## TASK STATEMENT
The data below should be printed in full, exactly, and without any of its images.
● ● ● ● ● ● ●
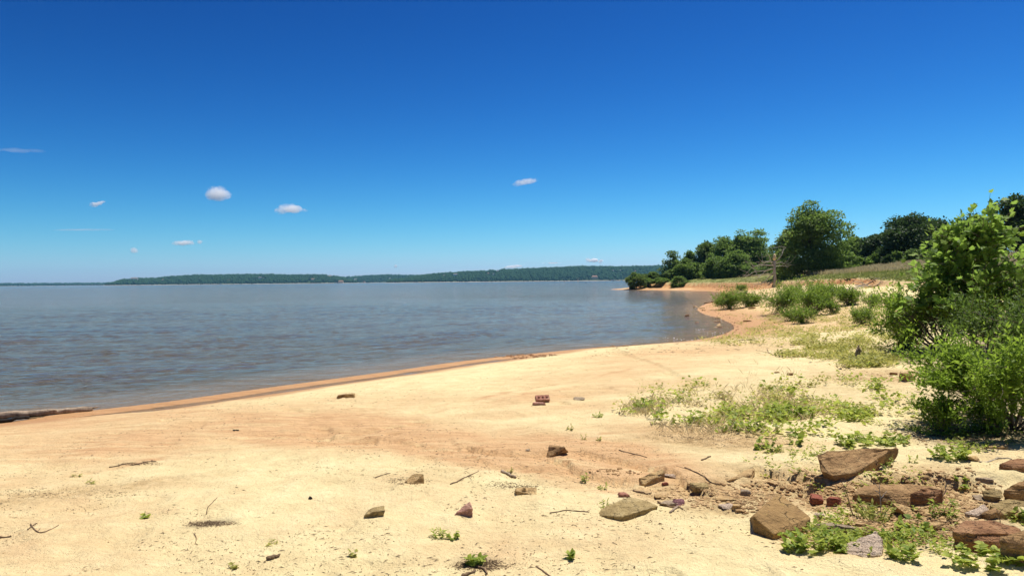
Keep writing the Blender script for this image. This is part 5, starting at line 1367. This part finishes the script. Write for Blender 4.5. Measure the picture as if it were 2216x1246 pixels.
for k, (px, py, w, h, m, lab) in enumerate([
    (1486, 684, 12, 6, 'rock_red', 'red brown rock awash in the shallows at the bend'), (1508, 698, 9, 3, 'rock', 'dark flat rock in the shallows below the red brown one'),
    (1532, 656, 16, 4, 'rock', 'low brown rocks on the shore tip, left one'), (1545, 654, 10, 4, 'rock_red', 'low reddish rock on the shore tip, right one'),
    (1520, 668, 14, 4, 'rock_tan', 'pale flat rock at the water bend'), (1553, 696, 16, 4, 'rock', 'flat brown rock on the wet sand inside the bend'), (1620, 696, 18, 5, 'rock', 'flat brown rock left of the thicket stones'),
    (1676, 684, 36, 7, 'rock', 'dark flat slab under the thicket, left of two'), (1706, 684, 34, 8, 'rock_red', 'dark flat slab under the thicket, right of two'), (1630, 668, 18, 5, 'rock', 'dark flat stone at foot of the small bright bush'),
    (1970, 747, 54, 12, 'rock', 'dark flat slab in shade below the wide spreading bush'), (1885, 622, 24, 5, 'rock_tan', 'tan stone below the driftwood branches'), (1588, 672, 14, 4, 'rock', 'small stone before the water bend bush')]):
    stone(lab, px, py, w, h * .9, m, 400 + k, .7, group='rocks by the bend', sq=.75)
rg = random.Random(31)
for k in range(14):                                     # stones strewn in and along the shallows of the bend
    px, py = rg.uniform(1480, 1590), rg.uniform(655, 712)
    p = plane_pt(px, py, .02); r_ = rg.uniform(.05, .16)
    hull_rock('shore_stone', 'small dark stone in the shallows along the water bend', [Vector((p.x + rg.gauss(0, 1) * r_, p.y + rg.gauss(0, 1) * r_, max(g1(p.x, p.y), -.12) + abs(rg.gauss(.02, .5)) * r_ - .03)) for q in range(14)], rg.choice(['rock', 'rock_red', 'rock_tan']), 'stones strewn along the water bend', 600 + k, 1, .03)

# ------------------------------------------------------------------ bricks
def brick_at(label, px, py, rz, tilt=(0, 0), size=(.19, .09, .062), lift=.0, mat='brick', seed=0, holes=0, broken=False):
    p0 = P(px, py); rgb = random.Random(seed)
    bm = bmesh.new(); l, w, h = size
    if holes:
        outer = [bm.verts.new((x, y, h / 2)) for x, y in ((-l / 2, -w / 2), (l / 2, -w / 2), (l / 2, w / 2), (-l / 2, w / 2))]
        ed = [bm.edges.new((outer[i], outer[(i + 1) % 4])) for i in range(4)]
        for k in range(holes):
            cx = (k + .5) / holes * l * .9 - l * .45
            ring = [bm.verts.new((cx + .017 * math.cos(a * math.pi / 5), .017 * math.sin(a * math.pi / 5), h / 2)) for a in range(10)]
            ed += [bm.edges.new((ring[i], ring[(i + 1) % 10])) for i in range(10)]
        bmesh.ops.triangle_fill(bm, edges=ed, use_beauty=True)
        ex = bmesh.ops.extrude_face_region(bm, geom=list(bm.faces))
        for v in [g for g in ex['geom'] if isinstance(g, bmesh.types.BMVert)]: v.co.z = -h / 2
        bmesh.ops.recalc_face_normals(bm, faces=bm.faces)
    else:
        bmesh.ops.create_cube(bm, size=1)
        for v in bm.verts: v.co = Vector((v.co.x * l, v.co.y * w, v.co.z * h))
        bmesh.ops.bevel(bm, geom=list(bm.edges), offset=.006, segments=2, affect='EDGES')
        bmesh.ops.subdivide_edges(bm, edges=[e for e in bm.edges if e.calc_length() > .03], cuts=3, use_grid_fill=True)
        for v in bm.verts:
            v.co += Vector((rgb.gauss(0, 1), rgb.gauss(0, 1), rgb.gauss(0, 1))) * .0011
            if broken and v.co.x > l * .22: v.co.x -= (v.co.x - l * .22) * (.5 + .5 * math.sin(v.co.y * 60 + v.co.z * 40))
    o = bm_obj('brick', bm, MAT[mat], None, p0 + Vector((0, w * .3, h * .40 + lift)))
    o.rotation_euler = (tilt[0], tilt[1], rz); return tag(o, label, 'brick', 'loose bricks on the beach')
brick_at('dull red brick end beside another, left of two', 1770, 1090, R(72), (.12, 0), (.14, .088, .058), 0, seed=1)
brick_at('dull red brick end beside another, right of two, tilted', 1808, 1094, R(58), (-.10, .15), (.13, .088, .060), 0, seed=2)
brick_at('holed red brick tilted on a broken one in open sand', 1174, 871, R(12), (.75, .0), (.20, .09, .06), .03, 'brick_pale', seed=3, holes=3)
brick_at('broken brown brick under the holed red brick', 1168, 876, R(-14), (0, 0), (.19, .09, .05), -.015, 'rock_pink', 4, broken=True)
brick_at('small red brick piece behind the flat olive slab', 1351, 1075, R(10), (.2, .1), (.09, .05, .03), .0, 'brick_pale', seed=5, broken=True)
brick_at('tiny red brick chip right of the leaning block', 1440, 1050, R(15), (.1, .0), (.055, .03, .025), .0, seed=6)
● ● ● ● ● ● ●
## ANSWER FOR THE TASK
Keep writing the Blender script for this image. This is part 5, starting at line 1367. This part finishes the script. Write for Blender 4.5. Measure the picture as if it were 2216x1246 pixels.
for k, (px, py, w, h, m, lab) in enumerate([
    (1486, 684, 12, 6, 'rock_red', 'red brown rock awash in the shallows at the bend'), (1508, 698, 9, 3, 'rock', 'dark flat rock in the shallows below the red brown one'),
    (1532, 656, 16, 4, 'rock', 'low brown rocks on the shore tip, left one'), (1545, 654, 10, 4, 'rock_red', 'low reddish rock on the shore tip, right one'),
    (1520, 668, 14, 4, 'rock_tan', 'pale flat rock at the water bend'), (1553, 696, 16, 4, 'rock', 'flat brown rock on the wet sand inside the bend'), (1620, 696, 18, 5, 'rock', 'flat brown rock left of the thicket stones'),
    (1676, 684, 36, 7, 'rock', 'dark flat slab under the thicket, left of two'), (1706, 684, 34, 8, 'rock_red', 'dark flat slab under the thicket, right of two'), (1630, 668, 18, 5, 'rock', 'dark flat stone at foot of the small bright bush'),
    (1970, 747, 54, 12, 'rock', 'dark flat slab in shade below the wide spreading bush'), (1885, 622, 24, 5, 'rock_tan', 'tan stone below the driftwood branches'), (1588, 672, 14, 4, 'rock', 'small stone before the water bend bush')]):
    stone(lab, px, py, w, h * .9, m, 400 + k, .7, group='rocks by the bend', sq=.75)
rg = random.Random(31)
for k in range(14):                                     # stones strewn in and along the shallows of the bend
    px, py = rg.uniform(1480, 1590), rg.uniform(655, 712)
    p = plane_pt(px, py, .02); r_ = rg.uniform(.05, .16)
    hull_rock('shore_stone', 'small dark stone in the shallows along the water bend', [Vector((p.x + rg.gauss(0, 1) * r_, p.y + rg.gauss(0, 1) * r_, max(g1(p.x, p.y), -.12) + abs(rg.gauss(.02, .5)) * r_ - .03)) for q in range(14)], rg.choice(['rock', 'rock_red', 'rock_tan']), 'stones strewn along the water bend', 600 + k, 1, .03)

# ------------------------------------------------------------------ bricks
def brick_at(label, px, py, rz, tilt=(0, 0), size=(.19, .09, .062), lift=.0, mat='brick', seed=0, holes=0, broken=False):
    p0 = P(px, py); rgb = random.Random(seed)
    bm = bmesh.new(); l, w, h = size
    if holes:
        outer = [bm.verts.new((x, y, h / 2)) for x, y in ((-l / 2, -w / 2), (l / 2, -w / 2), (l / 2, w / 2), (-l / 2, w / 2))]
        ed = [bm.edges.new((outer[i], outer[(i + 1) % 4])) for i in range(4)]
        for k in range(holes):
            cx = (k + .5) / holes * l * .9 - l * .45
            ring = [bm.verts.new((cx + .017 * math.cos(a * math.pi / 5), .017 * math.sin(a * math.pi / 5), h / 2)) for a in range(10)]
            ed += [bm.edges.new((ring[i], ring[(i + 1) % 10])) for i in range(10)]
        bmesh.ops.triangle_fill(bm, edges=ed, use_beauty=True)
        ex = bmesh.ops.extrude_face_region(bm, geom=list(bm.faces))
        for v in [g for g in ex['geom'] if isinstance(g, bmesh.types.BMVert)]: v.co.z = -h / 2
        bmesh.ops.recalc_face_normals(bm, faces=bm.faces)
    else:
        bmesh.ops.create_cube(bm, size=1)
        for v in bm.verts: v.co = Vector((v.co.x * l, v.co.y * w, v.co.z * h))
        bmesh.ops.bevel(bm, geom=list(bm.edges), offset=.006, segments=2, affect='EDGES')
        bmesh.ops.subdivide_edges(bm, edges=[e for e in bm.edges if e.calc_length() > .03], cuts=3, use_grid_fill=True)
        for v in bm.verts:
            v.co += Vector((rgb.gauss(0, 1), rgb.gauss(0, 1), rgb.gauss(0, 1))) * .0011
            if broken and v.co.x > l * .22: v.co.x -= (v.co.x - l * .22) * (.5 + .5 * math.sin(v.co.y * 60 + v.co.z * 40))
    o = bm_obj('brick', bm, MAT[mat], None, p0 + Vector((0, w * .3, h * .40 + lift)))
    o.rotation_euler = (tilt[0], tilt[1], rz); return tag(o, label, 'brick', 'loose bricks on the beach')
brick_at('dull red brick end beside another, left of two', 1770, 1090, R(72), (.12, 0), (.14, .088, .058), 0, seed=1)
brick_at('dull red brick end beside another, right of two, tilted', 1808, 1094, R(58), (-.10, .15), (.13, .088, .060), 0, seed=2)
brick_at('holed red brick tilted on a broken one in open sand', 1174, 871, R(12), (.75, .0), (.20, .09, .06), .03, 'brick_pale', seed=3, holes=3)
brick_at('broken brown brick under the holed red brick', 1168, 876, R(-14), (0, 0), (.19, .09, .05), -.015, 'rock_pink', 4, broken=True)
brick_at('small red brick piece behind the flat olive slab', 1351, 1075, R(10), (.2, .1), (.09, .05, .03), .0, 'brick_pale', seed=5, broken=True)
brick_at('tiny red brick chip right of the leaning block', 1440, 1050, R(15), (.1, .0), (.055, .03, .025), .0, seed=6)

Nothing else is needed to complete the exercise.